Unspecified photographs, projectiles and a "fragment from vehicle" were also found in the car, according to the documents, which don't reveal the significance of any of the belongings or shed light on why the woman showed up outside the White House with her 19-month-old daughter in the car last week.

On Thursday, Carey sped onto a driveway leading to the White House, over a set of barricades. When she couldn't get through a second barrier, she spun the car in the opposite direction and then sped down Pennsylvania Avenue. Then the chase began.

Carey was surrounded by police cars, but drove off, careening around a traffic circle and past the north side of the Capitol. Video shot by a TV cameraman showed police pointing firearms at her car before she rammed a Secret Service vehicle and continued driving.

Police fatally shot Carey a block away. The child, who was not injured, was placed in protective custody.

Relatives of Carey, who was raised in the Bedford-Stuyvesant section of Brooklyn, said that she was struggling with post-partum depression and psychosis.

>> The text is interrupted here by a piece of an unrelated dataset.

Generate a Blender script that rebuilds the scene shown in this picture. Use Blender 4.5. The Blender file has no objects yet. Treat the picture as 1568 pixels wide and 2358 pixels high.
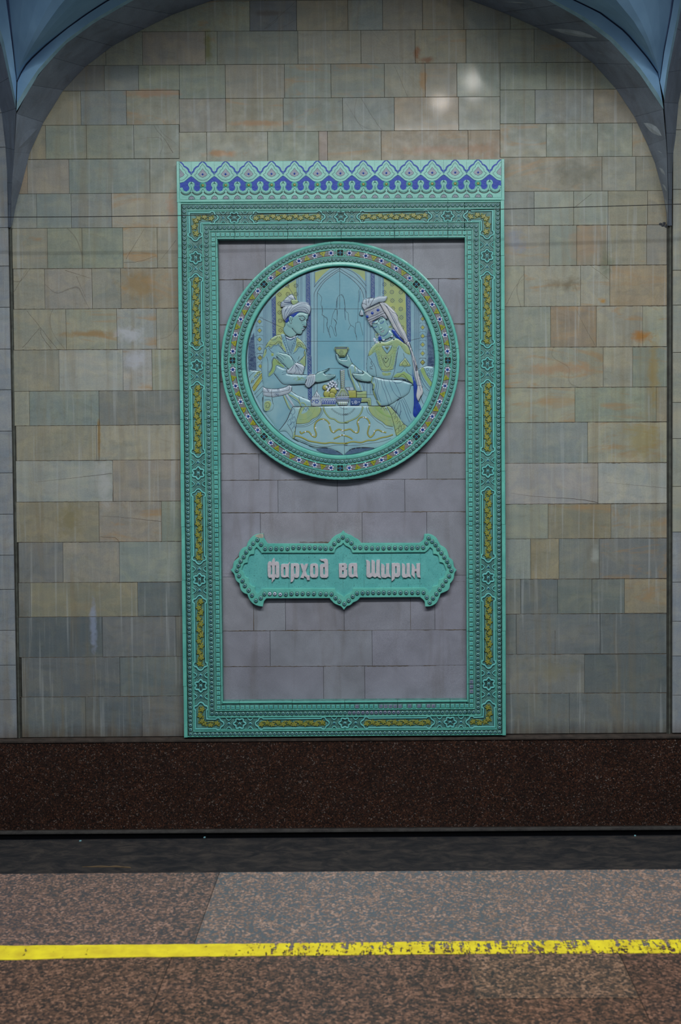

Carey had an encounter with Stamford police in December 2012 that resulted in her being taken for a mental health evaluation, law enforcement sources told CBS News' Bob Orr.

Carey said she believed that President Obama had placed her and her residence under some kind of electronic surveillance, according to sources. She told police she was a prophet and said that Obama would place the entire city of Stamford under a "lockdown," sources told Orr.

Carey's sisters have said their sister did not deserve to die and have suggested she was afraid and fleeing danger. Her sisters have challenged officials' descriptions of her mental state.

A search warrant application shows police thought the lockbox might hold maps, drugs, documents pertaining to the White House, weapons and ammunition or "fruits of other crimes." But none of that was found inside the box, according to the search warrant results.